A Historical Society researcher recently discovered that the maverick boxer appears in the photograph, part of a longstanding collection of work by former Milwaukee Journal photographer J. Robert Taylor, after viewing the 2004 Ken Burns Public Broadcasting System documentary, Unforgivable Blackness: The Rise and Fall of Jack Johnson. Intrigued by the documentary and familiar with the J. Robert Taylor Collection, illustration researcher John Nondorf pulled the photograph for closer inspection. Scanning it at high resolution revealed a key to the photo's content. A boy in the picture wears a cap that identifies the occasion — perched on the cap is a sign promoting the sale of race programs for the Vanderbilt Cup. Additional research confirmed the date of the race as October 2, 1912, and a search of the following day's edition of the Milwaukee Journal confirmed Johnson's presence. Beneath a headline reading, "Jack Johnson is Auto Bug," a reporter writes: "Jack Johnson, champion heavyweight of the world, was a visitor in the city yesterday, driving up here in a powerful racing car and taking in the races.

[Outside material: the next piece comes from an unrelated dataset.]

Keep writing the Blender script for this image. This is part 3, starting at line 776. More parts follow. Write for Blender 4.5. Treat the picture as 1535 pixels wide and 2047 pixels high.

Johnson was given a reception when recognized by the crowd in the stands."

To confirm that Jack Johnson is the man pictured in the center of the photo, archivist Dee Grimsrud sent a copy to Geoffrey C. Ward, who collaborated with Ken Burns on the PBS documentary and who wrote the book that serves as a companion piece to the film. Ward confirmed that Johnson is the man in the photo, which now joins a collection of online images documenting the auto racing scene in Milwaukee in October 1912.

This isn't the first time that a bit of judicious historical sleuthing has identified other famous characters pictured in the Society's photo collections. Digging through largely undocumented collections of various sorts has uncovered previously unpublished photos of Ansel Adams on a 1960s photo shoot in California and of CBS broadcaster Edward R. Murrow on a 1957 fishing excursion in Wisconsin.

Wisconsin Historical Images provides a rich pictorial view of Wisconsin and United States history. The online images represent only a fraction of the images in the Wisconsin Historical Society's photo archives, which comprises 3 million 19th- and 20th-century photographs, paintings, posters, advertising material, ephemera, and political cartoons.